C’est un circuit ni lent ni rapide. Il est difficile de dire aujourd’hui qui sera avantagé. A part les circuits très serrés, qui avantagent les McLaren, les deux écuries ont tour à tour eu l’avantage sans que l’on puisse d’ailleurs très bien l’expliquer. Il y a un élément déterminant qui est la présence de grands appuis. Il y en a au Mont-Fuji et cela devrait avantager Ferrari. Après, il y a la taille des bordures qui avantage vraiment les McLaren. Elles ont une capacité à absorber les chocs sur ces bordures que n’ont pas les Ferrari et cela fait gagner les dixièmes qui font la différence. Pour l’instant, on ne peut pas juger et on va se faire une opinion sur les premiers essais libres. Il y a énormément d’incertitudes et de paramètres sur ce Grand Prix.

Il est donc encore plus difficile de donner un pronostic sur ce Grand Prix…
C’est ce qui fait la beauté de cette fin de championnat. Les gens vous demandent toujours de donner un pronostic. Même les « experts », les personnes des équipes elles-mêmes n’arrivent plus à savoir. Encore une fois, attachons beaucoup d’importance à la psychologie, aux stratégies d’équipes parce que ce sont des Grand Prix qui ne sont finalement jamais comme les autres.

Si l’on se projette un peu plus loin, comment voyez-vous la fin de la saison?

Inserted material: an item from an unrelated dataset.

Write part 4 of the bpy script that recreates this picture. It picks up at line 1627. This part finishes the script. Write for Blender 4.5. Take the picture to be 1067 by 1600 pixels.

Ce qui est sûr, c’est que les deux pilotes McLaren vont avoir une pression incroyable. On va donc pouvoir voir qui résiste le mieux. Kimi Raïkkonen étant froid de nature, je pense qu’il sera encore plus décontracté. Il y a aussi la position de Massa qui va certainement jouer le jeu de son équipier. Mais il n’a que vingt points de retard et, avec l’éventuelle intervention de la pluie, il peut gagner un Grand Prix et les trois autres ne pas terminer.